Input:

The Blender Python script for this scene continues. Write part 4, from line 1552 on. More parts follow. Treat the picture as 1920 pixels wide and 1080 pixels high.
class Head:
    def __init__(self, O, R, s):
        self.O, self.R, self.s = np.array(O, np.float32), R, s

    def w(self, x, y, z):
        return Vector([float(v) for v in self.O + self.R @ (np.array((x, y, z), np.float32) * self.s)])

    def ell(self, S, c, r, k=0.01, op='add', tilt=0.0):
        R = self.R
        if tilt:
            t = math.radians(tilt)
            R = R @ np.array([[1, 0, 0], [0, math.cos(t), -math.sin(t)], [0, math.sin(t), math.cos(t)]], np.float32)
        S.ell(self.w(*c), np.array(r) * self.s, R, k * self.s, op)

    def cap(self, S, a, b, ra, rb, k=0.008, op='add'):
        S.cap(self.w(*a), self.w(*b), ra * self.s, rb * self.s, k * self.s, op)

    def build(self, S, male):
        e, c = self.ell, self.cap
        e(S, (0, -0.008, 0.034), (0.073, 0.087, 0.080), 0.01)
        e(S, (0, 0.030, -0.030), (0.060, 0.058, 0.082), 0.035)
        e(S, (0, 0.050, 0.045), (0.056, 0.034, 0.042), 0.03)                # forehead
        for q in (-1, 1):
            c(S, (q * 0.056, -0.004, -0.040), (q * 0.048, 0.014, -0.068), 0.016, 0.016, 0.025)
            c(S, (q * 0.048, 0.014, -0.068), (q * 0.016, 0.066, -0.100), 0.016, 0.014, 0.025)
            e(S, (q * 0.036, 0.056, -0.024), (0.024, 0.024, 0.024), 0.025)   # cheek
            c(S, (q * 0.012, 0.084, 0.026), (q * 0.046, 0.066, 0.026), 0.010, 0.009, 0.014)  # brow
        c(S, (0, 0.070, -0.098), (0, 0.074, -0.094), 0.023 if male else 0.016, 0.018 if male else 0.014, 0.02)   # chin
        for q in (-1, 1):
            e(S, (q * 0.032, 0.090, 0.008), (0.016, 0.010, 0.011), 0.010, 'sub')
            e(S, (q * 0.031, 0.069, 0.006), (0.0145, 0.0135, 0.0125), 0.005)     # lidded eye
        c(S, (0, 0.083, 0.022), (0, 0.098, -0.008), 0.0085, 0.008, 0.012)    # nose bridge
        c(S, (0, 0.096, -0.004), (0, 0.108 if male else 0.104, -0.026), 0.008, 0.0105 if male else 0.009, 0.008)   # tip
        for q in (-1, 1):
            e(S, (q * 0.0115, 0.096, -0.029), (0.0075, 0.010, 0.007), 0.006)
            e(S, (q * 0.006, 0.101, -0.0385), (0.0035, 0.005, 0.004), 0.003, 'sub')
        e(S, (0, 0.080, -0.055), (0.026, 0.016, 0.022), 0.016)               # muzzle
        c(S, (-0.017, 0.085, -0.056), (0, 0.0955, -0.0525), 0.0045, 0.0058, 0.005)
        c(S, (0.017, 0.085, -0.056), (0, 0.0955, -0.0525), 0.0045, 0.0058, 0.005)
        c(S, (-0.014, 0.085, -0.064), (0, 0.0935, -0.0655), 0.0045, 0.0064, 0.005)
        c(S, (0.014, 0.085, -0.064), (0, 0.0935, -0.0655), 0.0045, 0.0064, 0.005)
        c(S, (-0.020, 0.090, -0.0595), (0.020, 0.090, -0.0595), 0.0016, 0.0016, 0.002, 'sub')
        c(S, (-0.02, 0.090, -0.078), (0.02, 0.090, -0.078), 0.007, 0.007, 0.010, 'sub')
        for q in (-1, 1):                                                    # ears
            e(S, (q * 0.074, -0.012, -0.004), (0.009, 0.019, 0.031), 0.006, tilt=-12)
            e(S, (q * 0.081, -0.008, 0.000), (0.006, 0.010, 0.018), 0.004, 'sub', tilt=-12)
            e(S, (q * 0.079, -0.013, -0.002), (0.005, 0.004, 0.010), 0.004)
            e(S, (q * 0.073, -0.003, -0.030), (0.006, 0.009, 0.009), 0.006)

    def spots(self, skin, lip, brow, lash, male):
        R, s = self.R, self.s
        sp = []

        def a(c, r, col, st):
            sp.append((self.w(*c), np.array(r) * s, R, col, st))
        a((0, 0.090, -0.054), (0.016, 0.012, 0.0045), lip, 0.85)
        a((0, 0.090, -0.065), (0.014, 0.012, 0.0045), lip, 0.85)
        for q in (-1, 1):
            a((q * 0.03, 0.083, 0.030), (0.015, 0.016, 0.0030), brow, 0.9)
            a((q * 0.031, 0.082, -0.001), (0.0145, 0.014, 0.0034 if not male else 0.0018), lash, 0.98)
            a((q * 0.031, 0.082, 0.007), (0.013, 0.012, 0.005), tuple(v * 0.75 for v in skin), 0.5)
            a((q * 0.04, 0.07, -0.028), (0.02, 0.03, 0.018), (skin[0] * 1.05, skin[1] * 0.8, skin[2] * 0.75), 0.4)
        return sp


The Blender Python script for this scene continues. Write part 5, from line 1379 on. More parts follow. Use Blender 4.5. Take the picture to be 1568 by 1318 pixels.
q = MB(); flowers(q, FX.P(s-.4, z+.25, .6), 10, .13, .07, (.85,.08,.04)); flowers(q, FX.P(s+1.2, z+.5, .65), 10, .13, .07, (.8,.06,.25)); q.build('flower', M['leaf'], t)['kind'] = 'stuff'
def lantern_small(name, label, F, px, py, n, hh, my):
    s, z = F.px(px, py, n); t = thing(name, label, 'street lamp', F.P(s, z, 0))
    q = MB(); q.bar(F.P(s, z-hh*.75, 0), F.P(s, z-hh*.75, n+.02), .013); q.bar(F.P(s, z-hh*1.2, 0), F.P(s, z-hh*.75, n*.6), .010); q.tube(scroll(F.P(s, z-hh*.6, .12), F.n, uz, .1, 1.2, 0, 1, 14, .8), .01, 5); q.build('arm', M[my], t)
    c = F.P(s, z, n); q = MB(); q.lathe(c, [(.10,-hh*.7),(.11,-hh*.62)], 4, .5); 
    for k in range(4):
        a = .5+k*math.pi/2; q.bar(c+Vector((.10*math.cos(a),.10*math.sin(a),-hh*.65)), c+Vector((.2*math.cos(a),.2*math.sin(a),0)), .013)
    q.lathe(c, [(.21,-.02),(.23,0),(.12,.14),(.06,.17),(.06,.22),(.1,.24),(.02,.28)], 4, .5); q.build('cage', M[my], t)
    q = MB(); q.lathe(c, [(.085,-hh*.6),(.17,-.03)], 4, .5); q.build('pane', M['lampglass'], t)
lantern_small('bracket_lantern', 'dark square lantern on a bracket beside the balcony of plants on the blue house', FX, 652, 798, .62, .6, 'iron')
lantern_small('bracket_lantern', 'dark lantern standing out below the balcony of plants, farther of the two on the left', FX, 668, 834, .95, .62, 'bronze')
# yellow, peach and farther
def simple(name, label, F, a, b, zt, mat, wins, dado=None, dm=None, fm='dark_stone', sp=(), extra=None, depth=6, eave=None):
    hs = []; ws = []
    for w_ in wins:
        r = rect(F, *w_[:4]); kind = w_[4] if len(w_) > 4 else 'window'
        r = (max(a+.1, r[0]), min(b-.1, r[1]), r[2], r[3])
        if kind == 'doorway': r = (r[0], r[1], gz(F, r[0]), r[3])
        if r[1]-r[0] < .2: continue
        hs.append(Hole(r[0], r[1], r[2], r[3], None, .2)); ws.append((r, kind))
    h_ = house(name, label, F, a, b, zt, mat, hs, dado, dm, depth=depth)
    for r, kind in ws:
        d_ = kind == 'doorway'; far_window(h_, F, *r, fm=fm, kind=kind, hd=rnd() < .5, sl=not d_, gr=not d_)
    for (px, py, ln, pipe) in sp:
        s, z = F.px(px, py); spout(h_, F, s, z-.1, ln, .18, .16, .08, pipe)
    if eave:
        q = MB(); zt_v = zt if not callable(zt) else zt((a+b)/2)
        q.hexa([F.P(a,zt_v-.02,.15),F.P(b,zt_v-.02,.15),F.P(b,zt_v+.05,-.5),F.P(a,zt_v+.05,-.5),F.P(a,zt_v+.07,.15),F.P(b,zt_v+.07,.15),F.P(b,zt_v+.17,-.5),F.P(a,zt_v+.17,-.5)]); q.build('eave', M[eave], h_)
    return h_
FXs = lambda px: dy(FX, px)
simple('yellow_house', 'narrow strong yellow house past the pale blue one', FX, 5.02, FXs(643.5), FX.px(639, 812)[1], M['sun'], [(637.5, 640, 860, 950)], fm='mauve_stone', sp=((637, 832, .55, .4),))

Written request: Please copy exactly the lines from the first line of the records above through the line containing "return Vector([float(v) for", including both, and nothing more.

Full solution:
The Blender Python script for this scene continues. Write part 4, from line 1552 on. More parts follow. Treat the picture as 1920 pixels wide and 1080 pixels high.
class Head:
    def __init__(self, O, R, s):
        self.O, self.R, self.s = np.array(O, np.float32), R, s

    def w(self, x, y, z):
        return Vector([float(v) for v in self.O + self.R @ (np.array((x, y, z), np.float32) * self.s)])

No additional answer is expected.